En el sueño me pedías que te contara toda la historia, otra vez. Pero sin voz todavía; los ojos la contarían. Las pupilas se moverían con cada momento del relato, y tú sabrías exactamente qué parte te estaba contando". Los pies de la luna y el sol se despegaron del piso al mismo tiempo y emprendiendo el vuelo, se dedicaron a recorrerse sin prisa alguna. Tenían un infinito eclipse por primera vez y con él decidieron viajar uno dentro del otro.
Frente a la ventana por donde ya entraba un poco más de calor del sol e iluminaba su pecho, él pensaba en la característica de brutalidad que el mundo real tiene, la cual le dolía mucho. El sueño le informaba que venía una vida en adelante dedicada a sanar. Si Byron decía que aunque el corazón se rompa vivirá de cualquier manera, algo de razón ha de tener. Y Morrison también estipulando que a veces sobrevives en fragmentos. Le fue difícil dejar atrás el "hubiera", pero le era todavía más difícil, como Albie Krantz lo hubiera dicho, pensar en la espera: el tiempo iba a pasar, con su natural flujo. Y eso estaba bien. Pero lo que en verdad le aterraba era convencerse de que sería posible un día, después de mucha espera, caer en una gris aceptación.
¿Fueron felices? Probablemente sí. Cuando le pregunté a él si le habló a ella alguna vez del sueño, la respuesta fue: "Si la tuviera enfrente, le prometería contarle el sueño cada día en adelante, a la misma hora, temprano en la mañana, cuando la madera del piso estuviera comenzando a tomar el primer calor después de la madrugada". Pero todavía no sé si volvieron a verse.
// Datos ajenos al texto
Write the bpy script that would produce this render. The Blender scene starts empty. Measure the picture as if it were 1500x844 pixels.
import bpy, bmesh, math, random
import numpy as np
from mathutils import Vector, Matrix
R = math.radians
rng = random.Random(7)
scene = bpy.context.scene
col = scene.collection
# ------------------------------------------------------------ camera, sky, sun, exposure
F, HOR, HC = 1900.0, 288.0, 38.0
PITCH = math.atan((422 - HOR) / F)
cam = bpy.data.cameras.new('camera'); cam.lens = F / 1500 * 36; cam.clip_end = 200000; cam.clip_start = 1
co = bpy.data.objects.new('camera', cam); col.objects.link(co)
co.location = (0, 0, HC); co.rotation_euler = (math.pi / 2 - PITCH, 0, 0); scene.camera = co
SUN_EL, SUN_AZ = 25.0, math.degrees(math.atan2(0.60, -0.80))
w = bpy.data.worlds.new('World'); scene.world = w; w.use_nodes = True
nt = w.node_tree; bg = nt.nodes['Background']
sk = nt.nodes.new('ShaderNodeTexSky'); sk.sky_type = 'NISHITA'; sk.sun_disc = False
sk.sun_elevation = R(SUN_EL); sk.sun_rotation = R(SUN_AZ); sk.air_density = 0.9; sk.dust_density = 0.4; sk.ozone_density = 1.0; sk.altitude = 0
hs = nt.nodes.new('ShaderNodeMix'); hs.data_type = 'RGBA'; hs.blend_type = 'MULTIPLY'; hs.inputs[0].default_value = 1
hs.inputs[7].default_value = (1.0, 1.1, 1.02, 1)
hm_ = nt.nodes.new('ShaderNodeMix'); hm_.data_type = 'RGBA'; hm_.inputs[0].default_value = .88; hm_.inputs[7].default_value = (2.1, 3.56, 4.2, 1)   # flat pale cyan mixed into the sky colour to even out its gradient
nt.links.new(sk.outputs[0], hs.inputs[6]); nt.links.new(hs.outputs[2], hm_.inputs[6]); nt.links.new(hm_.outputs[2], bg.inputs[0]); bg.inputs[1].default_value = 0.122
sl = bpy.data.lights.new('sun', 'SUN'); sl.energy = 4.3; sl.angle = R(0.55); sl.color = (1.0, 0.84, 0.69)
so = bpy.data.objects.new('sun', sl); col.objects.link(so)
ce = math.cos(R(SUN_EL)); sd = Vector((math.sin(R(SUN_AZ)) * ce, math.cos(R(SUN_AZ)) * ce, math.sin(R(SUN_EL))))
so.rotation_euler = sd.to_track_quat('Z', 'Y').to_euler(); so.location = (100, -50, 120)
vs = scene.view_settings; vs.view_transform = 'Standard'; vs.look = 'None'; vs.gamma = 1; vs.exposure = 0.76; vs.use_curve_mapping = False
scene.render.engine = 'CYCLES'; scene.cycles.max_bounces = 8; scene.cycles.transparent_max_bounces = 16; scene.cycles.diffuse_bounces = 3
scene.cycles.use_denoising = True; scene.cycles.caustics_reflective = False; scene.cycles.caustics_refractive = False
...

Ojalá hoy ambos caminen descalzos, con los pies fríos o calientes, en el eclipse que los dos hayan deseado, sin nada que los distraiga, a excepción del canto del pájaro anidado en el árbol que se recarga en la ventana. El cuarto ya no estaría helado, sería para dos y las servilletas con lágrimas guardadas en el buró habrían secado unas nuevas y mucho más luminosas.
Y si algo a él lo hizo feliz fue pensar que tuvo la fortuna, esa que pocos tienen, de sentir que amó profundamente. Aquella suerte de llevar dentro de sí los recuerdos a los que acudiría cuando quisiera sonreír. Las memorias nadie podría quitárselas, y tampoco él buscaría una razón para esfumarlas. Deseó entonces, frente a su ventana y con la luz del sol directamente posada ahora en su rostro, que cada persona que la rodeara a ella la viera con los ojos con los que él la miraba, ayer, hoy y mañana.
Te dejo una recomendación musical para tu fin de semana, mientras trabajas en la lista de las cosas extraordinarias de tu vida: La canción "Caminar bonito (Live at Carnegie Hall)" de Natalia Lafourcade.